Ülker, Godiva'da başarılı olmaya ”mecbur”

Tevfik GÜNGÖR OLAYLARIN İÇİNDEN gungoruras@superonline.com

Godiva markasının ve yurtdışındaki üretim tesislerinin Ülker tarafından satın alınması hem Ülker Grubu, hem de Türk ekonomisi için (1) bir başarıdır. (2) Çok önemlidir. (3) Diğer Türk kuruluşlarına da örnek olacak bir gelişmedir.

Ülker Grubu Türkiye'de, Türk markaları ile elde ettiği başarıyı, yurtdışında bir yabancı marka ile sürdürecektir. Bunda da başarılı olmaya "mecburdur". Hem Ülker Grubu, hem Türk ekonomisi bakımından mecburdur. Hem de bunu örnek alacak Türk sermaye gruplarına cesaret vermek bakımından mecburdur.

Ülker bugüne kadar Türkiye'de gıda şirketlerini yönetmede başarılı olmuştur. Markalarını yerleştirmek ve korumakta başarılı olmuştur.

Fakat küresel piyasalarda marka değerini korumak, markaya dayalı olarak satışları ve kârlılığı geliştirmek ayrı bir beceri istemektedir. Hele hele lüks gıda maddelerinde bu iş çok daha zordur.

Küresel pazarlardaki talebe dönük üretim ve pazarlama faaliyetini bu konuda deneyimli ekiplerin yürütmesi zorunludur.

Bu nedenle öncelikle Godiva'nın profesyonel tepe yöneticisinin sektörde başarısını ispatlamış kişiler arasından seçilmesi zorunluluğu vardır.

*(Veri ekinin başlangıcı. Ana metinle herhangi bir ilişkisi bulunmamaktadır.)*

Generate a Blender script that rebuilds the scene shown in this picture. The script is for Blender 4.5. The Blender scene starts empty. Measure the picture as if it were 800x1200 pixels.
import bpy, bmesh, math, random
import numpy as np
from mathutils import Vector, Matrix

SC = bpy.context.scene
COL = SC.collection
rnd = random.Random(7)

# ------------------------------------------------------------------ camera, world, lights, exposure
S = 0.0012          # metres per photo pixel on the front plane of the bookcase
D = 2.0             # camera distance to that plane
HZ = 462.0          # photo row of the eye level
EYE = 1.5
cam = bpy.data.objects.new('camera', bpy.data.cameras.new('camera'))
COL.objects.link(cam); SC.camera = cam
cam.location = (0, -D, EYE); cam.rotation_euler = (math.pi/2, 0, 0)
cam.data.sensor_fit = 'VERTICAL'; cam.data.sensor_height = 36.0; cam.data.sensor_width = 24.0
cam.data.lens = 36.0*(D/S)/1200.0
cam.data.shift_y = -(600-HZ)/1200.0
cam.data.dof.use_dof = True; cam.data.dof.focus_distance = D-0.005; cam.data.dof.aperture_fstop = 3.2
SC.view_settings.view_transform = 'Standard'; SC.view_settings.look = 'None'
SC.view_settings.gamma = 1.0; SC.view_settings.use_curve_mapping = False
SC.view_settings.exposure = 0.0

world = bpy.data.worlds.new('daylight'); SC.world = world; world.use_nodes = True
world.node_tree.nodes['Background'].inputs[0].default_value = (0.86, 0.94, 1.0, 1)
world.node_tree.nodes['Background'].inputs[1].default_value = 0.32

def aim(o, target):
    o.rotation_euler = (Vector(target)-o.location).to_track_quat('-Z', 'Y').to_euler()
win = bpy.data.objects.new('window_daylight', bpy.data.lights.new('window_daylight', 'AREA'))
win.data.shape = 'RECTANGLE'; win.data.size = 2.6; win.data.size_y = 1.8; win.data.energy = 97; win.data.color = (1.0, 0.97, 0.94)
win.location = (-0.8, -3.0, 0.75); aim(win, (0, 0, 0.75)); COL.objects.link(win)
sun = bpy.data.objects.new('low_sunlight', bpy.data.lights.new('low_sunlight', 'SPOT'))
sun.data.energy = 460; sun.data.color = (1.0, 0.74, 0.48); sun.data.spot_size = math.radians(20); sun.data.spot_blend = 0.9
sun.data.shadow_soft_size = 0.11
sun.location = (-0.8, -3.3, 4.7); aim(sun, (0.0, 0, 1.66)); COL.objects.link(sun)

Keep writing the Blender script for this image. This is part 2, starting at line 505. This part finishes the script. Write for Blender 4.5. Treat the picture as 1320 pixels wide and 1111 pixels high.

Profesyonel tepe yöneticisini destekleyecek yönetim kurulunun ise Godiva'nın gelişme stratejisini çizebilecek ve izleyebilecek gıda sektörünün inceliklerine vakıf kadrolardan oluşması beklenir.

Bu konularda Godiva'ya büyük yatırım yapan Ülker yöneticilerine "dışarıdan akıl vermek" gereksizdir. Tabii ki konuyu en iyi onlar değerlendirecektir.

Ancak, madem ki Ülker Grubu, Godiva'nın yönetim kuruluna katılan isimlerle ilgilerini kamuoyu ile paylaşıyor, madem ki kimin kim olduğunu medyada uzun uzun açıklıyor, o zaman bu bilgileri okuyanların da görüş belirtmelerini doğal karşılamak gerekir.

Diğer medya organlarında olduğu gibi DÜNYA Gazetesi'nde de dün yayınlanan açıklamaya göre, Godiva'nın yönetim kuruluna ünlü bir moda evi yöneticisi, ünlü giyim markaları firmalarını yöneten bir başka yönetici ve de sağlık ürünleri satan bir grubun yöneticisi üye olarak katılmış.

Açıklamalara göre bu 3 yabancı üye kredi sektörlerinde öne çıkmış kişiler.

Dikkati çeken üçünün de gıda sektörü ile ilgisinin olmaması.

Günümüzde yönetim kurulları eski yıllarda olduğu gibi (1) Formalite olsun diye oluşturulan kurullar değil. (2) Yönetim kurulu üyeleri artık isminin parlaklığına bakılarak değil, şirkete yapabilecekleri katkıya bakılarak seçiliyor.

Özellikle geçiş döneminde olan ve de zor bir ilki gerçekleştirmeye çalışan bir şirkette bunlar herhalde dikkate alınmaktadır.

Ülker Grubu yönetim kurullarına yapılan atamaları ve atananların özgeçmişlerini kamuoyuna geniş açıklamalarla duyurduğuna göre, bu atamalarla ilgili kamuoyunun değerlemesini bekliyor demektir.

Parasını ve ismini koyarak başarı arayışında olanlara gazete köşesinde akıl verilemez ama, atamalar ve ilgili duyuruları okuyan sade bir vatandaş olarak ve de Godiva'nın başarısını isteyen biri olarak bunları yazmanın yararlı olabileceğini düşünüyorum.

Dış pazarlarda elbise, ayakkabı, sabun, krem satmakla çikolata satmak aynı şey, onları yapan bunları da yapar deniliyor ise mesele yok demektir. Bu yazılanlar o zaman boşuna yazılmış demektir.